Epilepsi hastası olan sanığın, daha önceden sağlık kurulu raporuyla kullanmakta olduğu Rivotril isimli ilacının bitmesi üzerine ilaç yazdırabilmek amacıyla 03.02.2009 tarihinde Söke Devlet Hastanesi Nöroloji polikliniğine gittiği, görevlilere, sağlık karnesi ile birlikte İzmir Tepecik Eğitim Ve Araştırma Hastanesince verilen gerçekte 07.12.2006 tarihli olup 2 yıl boyunca ilaç katılım payından muaf olduğuna dair sağlık kurulu raporunu, sürenin geçmiş olması nedeniyle ilaç katılım payını ödememek için tahrifat yaparak raporun fotokopisinin üzerinde tarih kısmındaki 07.12.2006 tarihini 07.12.2007 haline getirerek verdiği, böylece resmi belgede sahtecilik ve nitelikli dolandırıcılık suçlarını işlediğinin iddia edildiği somut olayda; Nöroloji uzmanı tanık doktor … ve hastanede görevli … tarafından tutulan 03.02.2009 tarihli tutanakta, sanığın sağlık kurulu rapor fotokopisini ibraz ettiğinin belirtildiği, nöroloji uzmanı doktor …’in polise vermiş olduğu 27.08.2009 tarihli beyanında, uyuşturucu içerikli ve yeşil reçete ile verilen ilaçlar için sunulan raporlarda sahtecilik yapıldığı yönündeki Sağlık Bakanlığının uyarıda bulunduğu, sanığın sunmuş olduğu rapor fotokopisinin okunamayacak kadar silik olduğu, bu tür ilaçların reçeteye yazılmasında sağlık kurulu raporu fotokopisinin yeterli olmadığı, aslının istendiği, sanığın ise rapor fotokopisi ibraz etmesi nedeniyle ilacı yazmadığı, raporu veren hastaneden kontrol ettiklerinde ise rapor tarihinin gerçekte 2007 değil 2006 olduğunu tespit ettiklerini ifade ettiği, bu nedenle ilaç yazacak doktorun fotokopiden ibaret raporla yetinmeyip aslını isteme ve araştırma görevi bulunması ve sunulan suça konu rapor fotokopisinin sahteliğinin doktor tarafından ilk bakışta anlaşılmış olması yine tahrifat yapılan fotokopi belgenin tek başına hukuki sonuç doğurmaya elverişli olmaması nedeniyle nitelikli dolandırıcılık ve resmi belgede sahtecilik suçlarının yasal unsurları itibariyle oluşmadığı gerekçesiyle verilen beraat kararında bir isabetsizlik görülmemiştir.

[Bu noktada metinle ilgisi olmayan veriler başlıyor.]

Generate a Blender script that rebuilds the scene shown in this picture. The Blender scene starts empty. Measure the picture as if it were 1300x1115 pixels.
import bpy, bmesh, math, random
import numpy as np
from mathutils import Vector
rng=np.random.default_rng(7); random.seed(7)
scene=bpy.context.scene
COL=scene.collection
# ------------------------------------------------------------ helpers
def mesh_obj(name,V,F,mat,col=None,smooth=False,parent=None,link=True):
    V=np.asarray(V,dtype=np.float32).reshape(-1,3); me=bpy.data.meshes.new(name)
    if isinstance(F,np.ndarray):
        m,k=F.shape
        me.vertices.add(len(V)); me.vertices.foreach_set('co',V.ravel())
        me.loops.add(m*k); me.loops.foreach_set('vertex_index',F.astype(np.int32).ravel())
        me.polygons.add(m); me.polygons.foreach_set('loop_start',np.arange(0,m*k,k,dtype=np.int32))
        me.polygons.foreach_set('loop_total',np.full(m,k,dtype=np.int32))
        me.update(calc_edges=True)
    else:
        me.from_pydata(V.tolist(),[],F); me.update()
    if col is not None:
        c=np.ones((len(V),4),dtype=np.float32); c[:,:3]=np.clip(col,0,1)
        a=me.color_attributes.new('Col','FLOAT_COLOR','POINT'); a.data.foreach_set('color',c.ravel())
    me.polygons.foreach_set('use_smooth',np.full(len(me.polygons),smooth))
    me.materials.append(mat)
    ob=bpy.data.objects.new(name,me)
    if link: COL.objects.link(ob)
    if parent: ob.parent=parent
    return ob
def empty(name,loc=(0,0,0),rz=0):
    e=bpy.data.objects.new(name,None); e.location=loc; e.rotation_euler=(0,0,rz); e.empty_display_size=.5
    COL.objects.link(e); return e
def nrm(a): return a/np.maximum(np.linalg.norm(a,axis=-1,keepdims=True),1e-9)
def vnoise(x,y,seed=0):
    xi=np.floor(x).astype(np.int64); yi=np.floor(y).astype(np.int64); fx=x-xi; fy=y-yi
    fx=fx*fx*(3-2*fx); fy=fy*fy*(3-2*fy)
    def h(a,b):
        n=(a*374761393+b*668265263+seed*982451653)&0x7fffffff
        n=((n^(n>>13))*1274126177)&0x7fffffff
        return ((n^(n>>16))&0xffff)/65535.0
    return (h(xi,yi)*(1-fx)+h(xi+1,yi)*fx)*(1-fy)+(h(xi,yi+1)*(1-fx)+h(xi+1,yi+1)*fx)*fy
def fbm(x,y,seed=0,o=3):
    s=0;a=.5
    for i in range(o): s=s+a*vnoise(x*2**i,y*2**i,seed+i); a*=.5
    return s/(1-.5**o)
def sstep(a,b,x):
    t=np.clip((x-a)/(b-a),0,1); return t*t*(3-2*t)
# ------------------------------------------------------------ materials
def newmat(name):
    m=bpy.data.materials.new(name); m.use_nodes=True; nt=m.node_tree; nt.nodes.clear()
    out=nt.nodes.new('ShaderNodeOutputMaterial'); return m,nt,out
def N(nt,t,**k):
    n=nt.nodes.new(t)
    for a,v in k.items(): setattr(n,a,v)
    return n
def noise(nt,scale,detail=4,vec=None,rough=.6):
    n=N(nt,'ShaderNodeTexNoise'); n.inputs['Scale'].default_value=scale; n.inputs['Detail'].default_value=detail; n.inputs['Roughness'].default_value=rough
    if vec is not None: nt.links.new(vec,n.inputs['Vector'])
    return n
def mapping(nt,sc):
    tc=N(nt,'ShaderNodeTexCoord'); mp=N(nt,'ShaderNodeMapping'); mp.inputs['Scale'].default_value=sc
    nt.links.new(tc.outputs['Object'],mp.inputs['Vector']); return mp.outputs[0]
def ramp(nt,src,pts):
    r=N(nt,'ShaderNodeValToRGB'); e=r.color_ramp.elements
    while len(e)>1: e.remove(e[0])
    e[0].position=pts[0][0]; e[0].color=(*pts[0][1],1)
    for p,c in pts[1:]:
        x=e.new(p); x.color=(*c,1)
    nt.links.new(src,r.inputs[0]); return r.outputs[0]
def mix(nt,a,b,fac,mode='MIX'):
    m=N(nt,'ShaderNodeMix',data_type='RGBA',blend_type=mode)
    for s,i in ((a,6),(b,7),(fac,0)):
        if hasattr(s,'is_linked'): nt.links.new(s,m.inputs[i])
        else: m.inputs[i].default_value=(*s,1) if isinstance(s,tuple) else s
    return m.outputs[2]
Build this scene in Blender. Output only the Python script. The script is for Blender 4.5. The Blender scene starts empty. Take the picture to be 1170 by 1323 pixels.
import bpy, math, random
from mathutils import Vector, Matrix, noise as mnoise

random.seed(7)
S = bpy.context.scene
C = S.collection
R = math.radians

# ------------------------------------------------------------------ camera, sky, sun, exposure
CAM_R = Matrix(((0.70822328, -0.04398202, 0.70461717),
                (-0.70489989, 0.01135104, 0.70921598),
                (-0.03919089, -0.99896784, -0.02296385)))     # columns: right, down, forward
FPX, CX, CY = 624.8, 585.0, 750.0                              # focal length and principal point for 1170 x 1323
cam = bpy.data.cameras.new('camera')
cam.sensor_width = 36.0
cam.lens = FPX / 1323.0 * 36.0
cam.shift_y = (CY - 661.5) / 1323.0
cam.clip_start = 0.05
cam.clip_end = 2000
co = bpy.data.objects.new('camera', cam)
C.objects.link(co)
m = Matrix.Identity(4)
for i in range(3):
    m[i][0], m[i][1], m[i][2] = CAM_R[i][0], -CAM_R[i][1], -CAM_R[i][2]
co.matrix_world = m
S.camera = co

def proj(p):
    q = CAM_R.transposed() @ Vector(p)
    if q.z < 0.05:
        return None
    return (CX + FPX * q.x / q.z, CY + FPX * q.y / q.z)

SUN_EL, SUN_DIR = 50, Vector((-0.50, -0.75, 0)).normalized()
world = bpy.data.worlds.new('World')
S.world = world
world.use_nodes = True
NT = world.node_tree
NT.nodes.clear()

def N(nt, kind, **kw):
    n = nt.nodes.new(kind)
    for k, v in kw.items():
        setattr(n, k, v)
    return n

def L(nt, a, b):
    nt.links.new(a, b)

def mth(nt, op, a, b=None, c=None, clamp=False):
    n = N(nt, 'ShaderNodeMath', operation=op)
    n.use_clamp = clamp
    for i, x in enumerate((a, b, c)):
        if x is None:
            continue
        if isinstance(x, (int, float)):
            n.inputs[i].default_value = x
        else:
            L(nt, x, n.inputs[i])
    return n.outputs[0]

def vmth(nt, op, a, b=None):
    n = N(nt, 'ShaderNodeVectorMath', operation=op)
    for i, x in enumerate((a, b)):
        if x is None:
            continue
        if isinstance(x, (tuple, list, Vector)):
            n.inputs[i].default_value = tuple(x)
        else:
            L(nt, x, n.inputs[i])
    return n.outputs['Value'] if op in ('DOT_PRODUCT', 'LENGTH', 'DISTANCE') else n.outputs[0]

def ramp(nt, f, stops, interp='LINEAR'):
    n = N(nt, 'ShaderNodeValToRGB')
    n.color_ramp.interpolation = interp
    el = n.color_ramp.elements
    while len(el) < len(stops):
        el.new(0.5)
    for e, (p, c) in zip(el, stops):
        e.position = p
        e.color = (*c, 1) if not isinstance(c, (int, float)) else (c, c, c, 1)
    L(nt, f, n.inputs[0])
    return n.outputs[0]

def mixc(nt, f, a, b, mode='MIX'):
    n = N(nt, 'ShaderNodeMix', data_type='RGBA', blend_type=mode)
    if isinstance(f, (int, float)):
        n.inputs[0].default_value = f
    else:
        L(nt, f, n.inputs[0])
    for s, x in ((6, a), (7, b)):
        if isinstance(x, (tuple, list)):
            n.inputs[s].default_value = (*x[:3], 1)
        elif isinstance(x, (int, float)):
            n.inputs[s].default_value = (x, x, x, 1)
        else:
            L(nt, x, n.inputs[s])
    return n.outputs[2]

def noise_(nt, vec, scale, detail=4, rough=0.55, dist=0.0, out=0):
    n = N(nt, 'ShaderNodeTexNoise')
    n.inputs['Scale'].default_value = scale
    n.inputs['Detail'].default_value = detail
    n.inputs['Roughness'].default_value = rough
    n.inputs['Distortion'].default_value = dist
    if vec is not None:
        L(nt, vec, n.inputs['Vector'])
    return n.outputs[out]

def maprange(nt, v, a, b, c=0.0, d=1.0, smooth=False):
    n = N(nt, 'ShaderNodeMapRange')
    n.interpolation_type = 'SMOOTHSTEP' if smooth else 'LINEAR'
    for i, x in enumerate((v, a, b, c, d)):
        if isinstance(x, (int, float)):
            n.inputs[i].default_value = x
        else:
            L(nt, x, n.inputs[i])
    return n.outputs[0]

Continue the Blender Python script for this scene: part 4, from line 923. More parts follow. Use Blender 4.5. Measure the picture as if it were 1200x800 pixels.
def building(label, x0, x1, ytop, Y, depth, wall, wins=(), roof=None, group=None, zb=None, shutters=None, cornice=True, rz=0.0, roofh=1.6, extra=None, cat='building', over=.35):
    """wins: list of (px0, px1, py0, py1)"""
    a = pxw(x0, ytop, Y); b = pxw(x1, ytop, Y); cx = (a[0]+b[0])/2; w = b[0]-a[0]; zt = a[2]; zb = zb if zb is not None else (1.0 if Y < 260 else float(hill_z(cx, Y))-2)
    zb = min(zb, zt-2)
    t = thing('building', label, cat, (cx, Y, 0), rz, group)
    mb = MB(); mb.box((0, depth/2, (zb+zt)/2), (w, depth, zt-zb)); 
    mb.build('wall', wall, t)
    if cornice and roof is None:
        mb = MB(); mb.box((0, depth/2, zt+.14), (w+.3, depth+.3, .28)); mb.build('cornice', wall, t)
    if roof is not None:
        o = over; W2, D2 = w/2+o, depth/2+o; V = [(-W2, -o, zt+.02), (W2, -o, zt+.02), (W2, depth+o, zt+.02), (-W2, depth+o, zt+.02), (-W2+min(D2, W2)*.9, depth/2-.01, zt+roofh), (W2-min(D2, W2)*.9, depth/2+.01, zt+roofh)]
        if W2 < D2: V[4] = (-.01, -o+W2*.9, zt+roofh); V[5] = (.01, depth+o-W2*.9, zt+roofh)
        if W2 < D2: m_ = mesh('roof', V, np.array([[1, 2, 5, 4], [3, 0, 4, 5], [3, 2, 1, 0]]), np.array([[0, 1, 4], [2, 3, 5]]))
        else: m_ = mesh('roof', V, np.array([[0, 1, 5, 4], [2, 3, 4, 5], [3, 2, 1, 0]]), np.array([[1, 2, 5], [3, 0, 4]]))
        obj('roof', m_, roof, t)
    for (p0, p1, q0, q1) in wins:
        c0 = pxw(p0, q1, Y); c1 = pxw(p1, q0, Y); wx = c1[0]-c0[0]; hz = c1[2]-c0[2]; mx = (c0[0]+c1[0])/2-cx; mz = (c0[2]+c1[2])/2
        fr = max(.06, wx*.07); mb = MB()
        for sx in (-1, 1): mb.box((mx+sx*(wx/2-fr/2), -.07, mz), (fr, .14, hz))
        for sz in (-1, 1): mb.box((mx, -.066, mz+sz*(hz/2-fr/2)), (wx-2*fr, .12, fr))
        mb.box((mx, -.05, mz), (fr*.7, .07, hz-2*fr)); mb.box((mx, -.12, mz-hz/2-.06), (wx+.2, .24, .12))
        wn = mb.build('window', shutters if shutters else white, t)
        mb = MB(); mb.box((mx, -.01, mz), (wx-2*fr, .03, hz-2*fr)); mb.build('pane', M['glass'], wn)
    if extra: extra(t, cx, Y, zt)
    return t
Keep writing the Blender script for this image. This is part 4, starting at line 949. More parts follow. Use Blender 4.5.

Yapılan yargılamaya, toplanıp karar yerinde gösterilen delillere, mahkemenin kovuşturma sonuçlarına uygun olarak oluşan kanaat ve takdirine, incelenen dosya kapsamına göre, katılan vekilinin temyiz itirazlarının reddiyle hükümlerin ONANMASINA, 06.11.2013 tarihinde oybirliğiyle karar verildi.